[Aim]
Please copy the lines below exactly, from the first one through the line showing "COL = scene.collection".

-- Start Material --

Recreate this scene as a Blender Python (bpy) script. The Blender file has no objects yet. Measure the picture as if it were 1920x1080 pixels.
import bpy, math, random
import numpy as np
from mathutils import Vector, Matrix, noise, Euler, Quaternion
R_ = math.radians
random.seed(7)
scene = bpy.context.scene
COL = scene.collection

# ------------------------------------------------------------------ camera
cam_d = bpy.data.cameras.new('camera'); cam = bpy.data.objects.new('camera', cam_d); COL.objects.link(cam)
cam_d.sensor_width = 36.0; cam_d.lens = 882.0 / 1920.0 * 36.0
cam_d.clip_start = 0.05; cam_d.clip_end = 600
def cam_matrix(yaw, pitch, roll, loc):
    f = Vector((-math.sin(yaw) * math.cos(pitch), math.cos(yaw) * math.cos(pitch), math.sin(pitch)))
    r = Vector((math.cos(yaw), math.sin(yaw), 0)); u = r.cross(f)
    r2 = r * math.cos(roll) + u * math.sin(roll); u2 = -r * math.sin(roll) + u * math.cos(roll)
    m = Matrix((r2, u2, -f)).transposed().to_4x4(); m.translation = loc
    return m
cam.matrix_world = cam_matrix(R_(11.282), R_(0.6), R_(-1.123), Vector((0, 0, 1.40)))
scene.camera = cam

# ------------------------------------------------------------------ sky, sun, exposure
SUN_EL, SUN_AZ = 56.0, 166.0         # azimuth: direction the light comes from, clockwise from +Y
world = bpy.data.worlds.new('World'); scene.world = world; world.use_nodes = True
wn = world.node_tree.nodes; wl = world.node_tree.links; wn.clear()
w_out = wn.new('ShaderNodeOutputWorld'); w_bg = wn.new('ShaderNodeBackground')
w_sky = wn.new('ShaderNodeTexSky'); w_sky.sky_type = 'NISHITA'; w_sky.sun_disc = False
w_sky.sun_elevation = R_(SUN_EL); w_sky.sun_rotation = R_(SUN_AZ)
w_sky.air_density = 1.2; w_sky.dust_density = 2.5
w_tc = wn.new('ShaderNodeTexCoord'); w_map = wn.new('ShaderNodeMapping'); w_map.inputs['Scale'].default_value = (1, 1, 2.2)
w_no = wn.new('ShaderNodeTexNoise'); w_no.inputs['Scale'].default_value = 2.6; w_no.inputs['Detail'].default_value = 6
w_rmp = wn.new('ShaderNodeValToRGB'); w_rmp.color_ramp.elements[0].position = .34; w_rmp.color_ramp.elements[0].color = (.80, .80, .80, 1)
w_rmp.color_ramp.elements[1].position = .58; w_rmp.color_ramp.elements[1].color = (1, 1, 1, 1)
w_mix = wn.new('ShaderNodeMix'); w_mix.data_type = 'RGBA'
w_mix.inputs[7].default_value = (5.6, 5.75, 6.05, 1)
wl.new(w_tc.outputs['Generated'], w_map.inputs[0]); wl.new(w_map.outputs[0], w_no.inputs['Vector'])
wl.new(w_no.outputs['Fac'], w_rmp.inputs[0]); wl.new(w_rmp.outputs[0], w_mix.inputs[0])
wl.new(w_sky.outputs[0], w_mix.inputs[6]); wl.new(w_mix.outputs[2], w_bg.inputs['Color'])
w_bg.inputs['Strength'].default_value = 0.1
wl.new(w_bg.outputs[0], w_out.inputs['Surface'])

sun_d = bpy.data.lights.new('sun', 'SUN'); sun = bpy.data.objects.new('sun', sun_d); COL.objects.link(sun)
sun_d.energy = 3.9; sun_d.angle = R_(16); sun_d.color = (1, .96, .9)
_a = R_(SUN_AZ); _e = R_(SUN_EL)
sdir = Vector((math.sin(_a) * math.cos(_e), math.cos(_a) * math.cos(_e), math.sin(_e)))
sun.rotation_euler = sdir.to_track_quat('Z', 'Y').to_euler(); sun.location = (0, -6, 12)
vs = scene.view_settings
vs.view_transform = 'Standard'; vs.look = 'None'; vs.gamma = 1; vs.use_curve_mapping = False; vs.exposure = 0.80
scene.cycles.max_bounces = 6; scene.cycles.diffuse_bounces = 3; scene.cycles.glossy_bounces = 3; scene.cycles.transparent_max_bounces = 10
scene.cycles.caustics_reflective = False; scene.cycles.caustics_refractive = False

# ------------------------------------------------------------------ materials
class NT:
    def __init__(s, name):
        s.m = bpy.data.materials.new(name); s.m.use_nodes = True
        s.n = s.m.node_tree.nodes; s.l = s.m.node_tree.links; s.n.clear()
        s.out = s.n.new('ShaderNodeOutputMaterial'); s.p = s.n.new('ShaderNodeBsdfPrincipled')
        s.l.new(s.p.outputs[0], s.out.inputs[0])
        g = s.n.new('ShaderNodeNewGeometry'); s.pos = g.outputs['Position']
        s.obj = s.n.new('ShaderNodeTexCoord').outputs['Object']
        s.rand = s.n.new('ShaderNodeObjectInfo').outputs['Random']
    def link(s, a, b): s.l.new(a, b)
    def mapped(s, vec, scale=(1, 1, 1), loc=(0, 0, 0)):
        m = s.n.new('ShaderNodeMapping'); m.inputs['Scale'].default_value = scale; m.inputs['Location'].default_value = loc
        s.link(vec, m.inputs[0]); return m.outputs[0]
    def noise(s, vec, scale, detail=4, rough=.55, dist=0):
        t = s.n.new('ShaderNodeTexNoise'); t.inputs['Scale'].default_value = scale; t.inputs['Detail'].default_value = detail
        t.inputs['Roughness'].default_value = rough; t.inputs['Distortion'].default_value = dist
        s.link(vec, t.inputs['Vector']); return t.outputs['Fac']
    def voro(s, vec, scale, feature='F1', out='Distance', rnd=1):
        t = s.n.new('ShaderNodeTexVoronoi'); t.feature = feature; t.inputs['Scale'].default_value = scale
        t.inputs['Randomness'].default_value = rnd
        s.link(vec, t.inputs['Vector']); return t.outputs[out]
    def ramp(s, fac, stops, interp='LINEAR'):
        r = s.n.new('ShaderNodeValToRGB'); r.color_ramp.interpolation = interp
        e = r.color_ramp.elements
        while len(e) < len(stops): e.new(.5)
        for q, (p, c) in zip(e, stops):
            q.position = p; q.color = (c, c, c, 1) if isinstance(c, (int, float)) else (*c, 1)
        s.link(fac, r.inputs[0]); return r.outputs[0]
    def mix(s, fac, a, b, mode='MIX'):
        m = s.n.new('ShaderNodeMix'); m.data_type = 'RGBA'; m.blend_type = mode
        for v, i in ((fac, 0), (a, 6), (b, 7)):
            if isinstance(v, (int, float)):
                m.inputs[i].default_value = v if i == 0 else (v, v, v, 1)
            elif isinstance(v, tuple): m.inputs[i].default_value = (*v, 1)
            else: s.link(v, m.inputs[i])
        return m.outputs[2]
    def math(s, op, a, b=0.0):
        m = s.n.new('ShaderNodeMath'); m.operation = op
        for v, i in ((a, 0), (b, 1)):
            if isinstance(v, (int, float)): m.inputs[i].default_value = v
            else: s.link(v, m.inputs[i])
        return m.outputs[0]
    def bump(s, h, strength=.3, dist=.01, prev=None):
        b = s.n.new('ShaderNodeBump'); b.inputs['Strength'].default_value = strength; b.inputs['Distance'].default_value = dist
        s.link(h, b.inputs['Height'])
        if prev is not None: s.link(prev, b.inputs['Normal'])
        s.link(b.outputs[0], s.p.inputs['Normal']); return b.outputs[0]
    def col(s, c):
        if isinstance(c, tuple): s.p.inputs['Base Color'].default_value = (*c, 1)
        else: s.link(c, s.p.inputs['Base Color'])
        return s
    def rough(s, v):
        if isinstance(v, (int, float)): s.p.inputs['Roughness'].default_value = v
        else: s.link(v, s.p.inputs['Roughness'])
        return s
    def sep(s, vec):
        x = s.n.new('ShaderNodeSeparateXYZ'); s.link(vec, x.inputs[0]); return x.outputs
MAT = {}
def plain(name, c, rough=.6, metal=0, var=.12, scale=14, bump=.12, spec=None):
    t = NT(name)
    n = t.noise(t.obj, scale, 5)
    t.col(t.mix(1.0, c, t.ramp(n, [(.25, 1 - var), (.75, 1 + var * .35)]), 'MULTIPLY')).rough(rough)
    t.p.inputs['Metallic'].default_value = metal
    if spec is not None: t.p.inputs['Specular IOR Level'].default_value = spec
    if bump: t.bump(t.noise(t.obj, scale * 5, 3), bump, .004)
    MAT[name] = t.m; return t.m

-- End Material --

[Reply]
Recreate this scene as a Blender Python (bpy) script. The Blender file has no objects yet. Measure the picture as if it were 1920x1080 pixels.
import bpy, math, random
import numpy as np
from mathutils import Vector, Matrix, noise, Euler, Quaternion
R_ = math.radians
random.seed(7)
scene = bpy.context.scene
COL = scene.collection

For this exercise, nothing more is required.